## Task requirements
Write out, word for word, only the data from its first line to the line containing "TUBE_STRENGTH = 15.0".

## Material
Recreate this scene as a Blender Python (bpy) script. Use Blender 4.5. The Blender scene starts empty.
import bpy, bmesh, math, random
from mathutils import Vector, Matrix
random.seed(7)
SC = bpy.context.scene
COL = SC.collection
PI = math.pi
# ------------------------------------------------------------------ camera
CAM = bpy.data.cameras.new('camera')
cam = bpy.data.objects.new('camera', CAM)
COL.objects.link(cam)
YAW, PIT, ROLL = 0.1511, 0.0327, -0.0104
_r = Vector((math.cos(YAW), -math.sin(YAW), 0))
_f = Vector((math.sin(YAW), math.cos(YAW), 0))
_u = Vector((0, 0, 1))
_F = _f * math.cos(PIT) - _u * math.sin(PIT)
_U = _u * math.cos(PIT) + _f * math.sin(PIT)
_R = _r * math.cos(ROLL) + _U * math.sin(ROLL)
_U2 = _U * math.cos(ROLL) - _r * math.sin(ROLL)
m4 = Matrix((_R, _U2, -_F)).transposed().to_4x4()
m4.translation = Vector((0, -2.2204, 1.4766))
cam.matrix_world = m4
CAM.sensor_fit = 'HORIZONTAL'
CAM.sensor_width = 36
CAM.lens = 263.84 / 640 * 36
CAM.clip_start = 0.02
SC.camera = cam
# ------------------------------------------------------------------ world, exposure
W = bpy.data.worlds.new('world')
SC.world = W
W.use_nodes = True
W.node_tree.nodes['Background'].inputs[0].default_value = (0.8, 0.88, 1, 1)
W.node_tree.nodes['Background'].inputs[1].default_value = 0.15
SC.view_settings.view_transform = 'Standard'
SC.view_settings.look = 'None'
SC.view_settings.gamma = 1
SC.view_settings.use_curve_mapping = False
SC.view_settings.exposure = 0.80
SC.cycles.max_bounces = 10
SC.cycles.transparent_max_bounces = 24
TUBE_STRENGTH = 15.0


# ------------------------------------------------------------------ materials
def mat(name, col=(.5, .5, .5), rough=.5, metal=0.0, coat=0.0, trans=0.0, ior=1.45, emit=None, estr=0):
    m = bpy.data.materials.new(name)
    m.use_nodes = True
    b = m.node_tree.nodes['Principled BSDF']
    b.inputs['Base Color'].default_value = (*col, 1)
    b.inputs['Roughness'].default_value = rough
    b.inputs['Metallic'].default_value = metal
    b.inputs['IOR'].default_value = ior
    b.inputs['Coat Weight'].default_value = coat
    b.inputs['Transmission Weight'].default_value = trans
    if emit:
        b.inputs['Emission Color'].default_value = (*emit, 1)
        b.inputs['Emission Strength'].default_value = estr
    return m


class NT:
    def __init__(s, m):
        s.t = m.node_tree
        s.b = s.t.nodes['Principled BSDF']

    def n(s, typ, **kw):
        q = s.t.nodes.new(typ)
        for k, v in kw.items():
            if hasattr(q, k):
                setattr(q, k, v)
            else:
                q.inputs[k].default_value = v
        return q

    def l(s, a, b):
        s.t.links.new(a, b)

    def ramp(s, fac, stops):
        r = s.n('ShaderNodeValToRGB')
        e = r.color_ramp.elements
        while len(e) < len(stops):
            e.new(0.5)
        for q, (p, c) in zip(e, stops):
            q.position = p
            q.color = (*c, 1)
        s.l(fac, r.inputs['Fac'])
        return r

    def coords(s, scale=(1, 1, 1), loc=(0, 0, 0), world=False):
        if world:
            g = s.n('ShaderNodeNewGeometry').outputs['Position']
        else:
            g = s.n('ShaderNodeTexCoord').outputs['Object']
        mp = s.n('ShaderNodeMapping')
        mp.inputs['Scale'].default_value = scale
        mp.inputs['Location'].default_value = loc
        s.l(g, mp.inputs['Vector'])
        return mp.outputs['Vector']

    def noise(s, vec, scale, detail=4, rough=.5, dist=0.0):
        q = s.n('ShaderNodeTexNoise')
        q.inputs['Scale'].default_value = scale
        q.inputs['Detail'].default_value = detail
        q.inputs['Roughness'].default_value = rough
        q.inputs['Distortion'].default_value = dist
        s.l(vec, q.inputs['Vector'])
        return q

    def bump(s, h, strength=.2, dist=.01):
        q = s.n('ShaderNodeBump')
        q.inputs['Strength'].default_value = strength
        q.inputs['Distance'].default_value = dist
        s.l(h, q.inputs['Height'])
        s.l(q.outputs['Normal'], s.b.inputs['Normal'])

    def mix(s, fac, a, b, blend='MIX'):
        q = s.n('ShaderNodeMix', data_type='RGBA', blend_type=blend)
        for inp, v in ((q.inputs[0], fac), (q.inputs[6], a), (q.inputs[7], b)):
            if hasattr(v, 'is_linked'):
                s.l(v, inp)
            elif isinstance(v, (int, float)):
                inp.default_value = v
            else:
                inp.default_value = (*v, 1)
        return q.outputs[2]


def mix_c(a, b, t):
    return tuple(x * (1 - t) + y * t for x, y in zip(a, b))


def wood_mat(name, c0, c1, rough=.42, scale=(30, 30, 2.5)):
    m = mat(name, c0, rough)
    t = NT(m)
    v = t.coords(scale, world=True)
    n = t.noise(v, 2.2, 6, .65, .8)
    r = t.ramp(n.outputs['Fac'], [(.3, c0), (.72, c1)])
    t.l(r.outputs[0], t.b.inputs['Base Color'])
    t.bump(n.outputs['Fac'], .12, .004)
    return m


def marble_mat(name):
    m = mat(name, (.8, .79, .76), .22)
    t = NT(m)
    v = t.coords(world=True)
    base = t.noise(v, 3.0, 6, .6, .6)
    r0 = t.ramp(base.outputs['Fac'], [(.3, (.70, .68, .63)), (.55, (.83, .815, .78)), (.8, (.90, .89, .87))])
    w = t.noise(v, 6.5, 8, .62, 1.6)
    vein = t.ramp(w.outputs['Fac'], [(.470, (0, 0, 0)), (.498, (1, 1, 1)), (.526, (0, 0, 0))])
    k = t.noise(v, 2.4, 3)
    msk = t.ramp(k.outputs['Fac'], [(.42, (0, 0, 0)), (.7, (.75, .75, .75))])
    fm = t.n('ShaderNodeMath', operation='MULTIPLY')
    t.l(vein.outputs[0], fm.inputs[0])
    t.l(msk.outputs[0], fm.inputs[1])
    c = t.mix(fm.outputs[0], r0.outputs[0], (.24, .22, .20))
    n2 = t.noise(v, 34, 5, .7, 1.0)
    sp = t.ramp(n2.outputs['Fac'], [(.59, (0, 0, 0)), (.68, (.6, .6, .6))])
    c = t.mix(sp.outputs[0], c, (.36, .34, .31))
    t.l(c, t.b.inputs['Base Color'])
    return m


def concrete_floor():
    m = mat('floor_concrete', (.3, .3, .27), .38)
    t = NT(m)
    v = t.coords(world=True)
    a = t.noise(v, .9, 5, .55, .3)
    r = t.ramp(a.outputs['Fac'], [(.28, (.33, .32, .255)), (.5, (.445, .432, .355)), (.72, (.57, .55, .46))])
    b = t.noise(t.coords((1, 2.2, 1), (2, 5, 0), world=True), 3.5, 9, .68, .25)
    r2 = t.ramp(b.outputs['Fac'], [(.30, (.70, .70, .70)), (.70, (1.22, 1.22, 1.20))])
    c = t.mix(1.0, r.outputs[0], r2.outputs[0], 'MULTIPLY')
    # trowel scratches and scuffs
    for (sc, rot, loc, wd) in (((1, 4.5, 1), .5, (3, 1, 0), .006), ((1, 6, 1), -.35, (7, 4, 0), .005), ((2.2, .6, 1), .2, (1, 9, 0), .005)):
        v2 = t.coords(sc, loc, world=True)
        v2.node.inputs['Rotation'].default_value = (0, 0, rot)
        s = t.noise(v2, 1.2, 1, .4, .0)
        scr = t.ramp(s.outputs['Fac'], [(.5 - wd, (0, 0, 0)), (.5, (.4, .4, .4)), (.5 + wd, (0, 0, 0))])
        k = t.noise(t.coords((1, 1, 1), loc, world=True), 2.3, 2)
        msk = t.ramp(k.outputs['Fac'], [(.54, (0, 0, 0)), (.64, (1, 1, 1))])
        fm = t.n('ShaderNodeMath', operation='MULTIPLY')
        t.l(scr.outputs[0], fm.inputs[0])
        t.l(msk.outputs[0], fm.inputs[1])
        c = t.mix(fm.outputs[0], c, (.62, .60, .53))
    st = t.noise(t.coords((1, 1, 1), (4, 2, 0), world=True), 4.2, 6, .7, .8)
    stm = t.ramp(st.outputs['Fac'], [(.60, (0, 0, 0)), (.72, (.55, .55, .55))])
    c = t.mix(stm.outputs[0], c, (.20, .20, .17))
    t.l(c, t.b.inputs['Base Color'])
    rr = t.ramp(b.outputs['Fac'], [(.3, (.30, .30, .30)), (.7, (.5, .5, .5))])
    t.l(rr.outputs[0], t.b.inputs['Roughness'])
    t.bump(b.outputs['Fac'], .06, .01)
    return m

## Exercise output
Recreate this scene as a Blender Python (bpy) script. Use Blender 4.5. The Blender scene starts empty.
import bpy, bmesh, math, random
from mathutils import Vector, Matrix
random.seed(7)
SC = bpy.context.scene
COL = SC.collection
PI = math.pi
# ------------------------------------------------------------------ camera
CAM = bpy.data.cameras.new('camera')
cam = bpy.data.objects.new('camera', CAM)
COL.objects.link(cam)
YAW, PIT, ROLL = 0.1511, 0.0327, -0.0104
_r = Vector((math.cos(YAW), -math.sin(YAW), 0))
_f = Vector((math.sin(YAW), math.cos(YAW), 0))
_u = Vector((0, 0, 1))
_F = _f * math.cos(PIT) - _u * math.sin(PIT)
_U = _u * math.cos(PIT) + _f * math.sin(PIT)
_R = _r * math.cos(ROLL) + _U * math.sin(ROLL)
_U2 = _U * math.cos(ROLL) - _r * math.sin(ROLL)
m4 = Matrix((_R, _U2, -_F)).transposed().to_4x4()
m4.translation = Vector((0, -2.2204, 1.4766))
cam.matrix_world = m4
CAM.sensor_fit = 'HORIZONTAL'
CAM.sensor_width = 36
CAM.lens = 263.84 / 640 * 36
CAM.clip_start = 0.02
SC.camera = cam
# ------------------------------------------------------------------ world, exposure
W = bpy.data.worlds.new('world')
SC.world = W
W.use_nodes = True
W.node_tree.nodes['Background'].inputs[0].default_value = (0.8, 0.88, 1, 1)
W.node_tree.nodes['Background'].inputs[1].default_value = 0.15
SC.view_settings.view_transform = 'Standard'
SC.view_settings.look = 'None'
SC.view_settings.gamma = 1
SC.view_settings.use_curve_mapping = False
SC.view_settings.exposure = 0.80
SC.cycles.max_bounces = 10
SC.cycles.transparent_max_bounces = 24
TUBE_STRENGTH = 15.0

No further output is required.